Las actas de las audiencias son por ende un compendio extenso y valioso de información sobre los acontecimientos, las personalidades y los problemas de la Revolución Rusa y la Unión Soviética. Presenta las ideas y las posiciones del marxismo, del bolchevismo y del trotskismo sobre una amplia variedad de cuestiones.

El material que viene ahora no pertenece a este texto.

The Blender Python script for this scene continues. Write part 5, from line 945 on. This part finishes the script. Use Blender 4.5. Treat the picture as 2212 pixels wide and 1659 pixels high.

Trotsky hizo su discurso final el último día de las sesiones. Concluyó con la reafirmación de su confianza en el triunfo último de la causa del socialismo a la cual le había dedicado su vida. Las trágicas circunstancias que sirvieron de telón de fondo a sus palabras, las hacían aún más conmovedoras e impactantes. ¡Estimados miembros de la Comisión! La experiencia de mi vida, en la que no han escaseado ni los triunfos ni los fracasos, no sólo no ha destruido mi fe en el claro y luminoso futuro de la humanidad, sino que, por el contrario, me ha dado un temple indestructible. Esta fe en la razón, en la verdad, en la solidaridad humana que a la edad de dieciocho años me llevó a las barriadas obreras de la ciudad provinciana rusa de Nikolaief, la he conservado plena y completamente. Se ha vuelto más madura, pero no menos ardiente. En el hecho mismo de la formación de esta Comisión –en el hecho de que a su cabeza esté un hombre de una autoridad moral inquebrantable, un hombre que en virtud de su edad debería tener el derecho a permanecer por fuera de las escaramuzas de la arena política– en este hecho veo un refuerzo nuevo y verdaderamente magnífico del optimismo revolucionario que constituye el elemento fundamental de mi vida. Se hizo silencio en el auditorio mientras el revolucionario prometeico concluía su prolongada y apasionada exposición. Las sombras del ocaso de la tarde se extendían afuera sobre el patio. “Cualquier cosa que yo diga está de más”, remarcó un John Dewey de pelo blanco, y dio cierre a las audiencias. Su contenido ha quedado preservado en las páginas siguientes.

GEORGE NOVACK, 1ro. de marzo de 1968.